The Sydney Morning Herald said Coleman also wrote to the current Australian ambassador, Denis Richardson, saying evidence suggested Australian officials were complicit in AWB activities.

The letters prompted a sharp reaction from Prime Minister John Howard, who accused Coleman of misstating facts.

"His letter actually alleges that evidence has been provided of complicity by the government. Now that's wrong," Howard told Australian television on Friday.

"Let's not get starry-eyed about the Americans, they're going in hard to protect their commercial wheat interests," he said.

Foreign Minister Alexander Downer said any suggestion that the Australian government knew of any illegal AWB activities were a "preposterous distortion."


The inquiry has fractured the Australian grains trade, with competing interests now maneuvering to grab the government-granted monopoly from AWB, say industry analysts.

"It is exactly what the Americans want," a wheat trader said.

Australian wheat trade is worth about A$4.0 billion (US$3.0 billion) a year and Iraq has been the country's largest market.

Saddam locked out American wheat from Iraq after the Gulf War of the early 1990s, leaving the market largely to Australia.
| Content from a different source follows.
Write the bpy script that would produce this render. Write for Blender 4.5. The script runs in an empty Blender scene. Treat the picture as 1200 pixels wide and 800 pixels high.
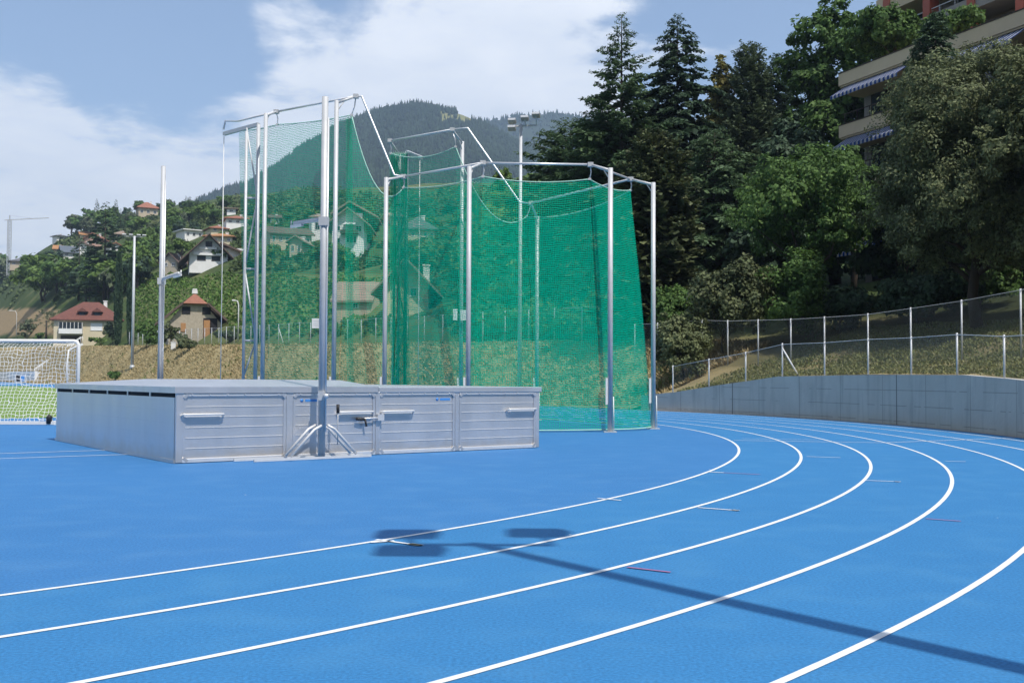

This added to American anger over Australia's wheat monopoly export system, which U.S. producers say hinders competition.

On the other side of the Pacific, Australian wheat producers accuse their U.S. counterparts of distorting world markets through Washington subsidies.

Wheat producers in both countries have political clout in conservative electorates which can sometimes determine elections.

A former Australian diplomat who helped negotiate wheat deals in the Middle East said U.S. wheat traders would love to see the Australian monopoly system dismantled and saw the latest revelations in the AWB inquiry as strengthening their case.

"There's a feeding frenzy going on," said Bruce Haigh.

Last October's U.N. report by former U.S. Federal Reserve Chairman Paul Volcker said that under the oil-for-food program, Iraq sold $64.2 billion worth of oil to large corporations in the United States, Russia, France and Germany to pay for food and humanitarian supplies.

A former AWB executive told the Australian inquiry this week that paying fees was common practice in the Iraq wheat trade by not only Australian but European and Russian firms.

The main lesson in the AWB's oil-for-food revelations was just how dirty and brutal the world-wide commodity trade was, said former Australian diplomat Haigh.

"It's a pretty rough market out there. Commissions and other incentives have to be given. But was A$300 million ($222 million) too much? It becomes a commercial question, not an ethical and moral question," he said.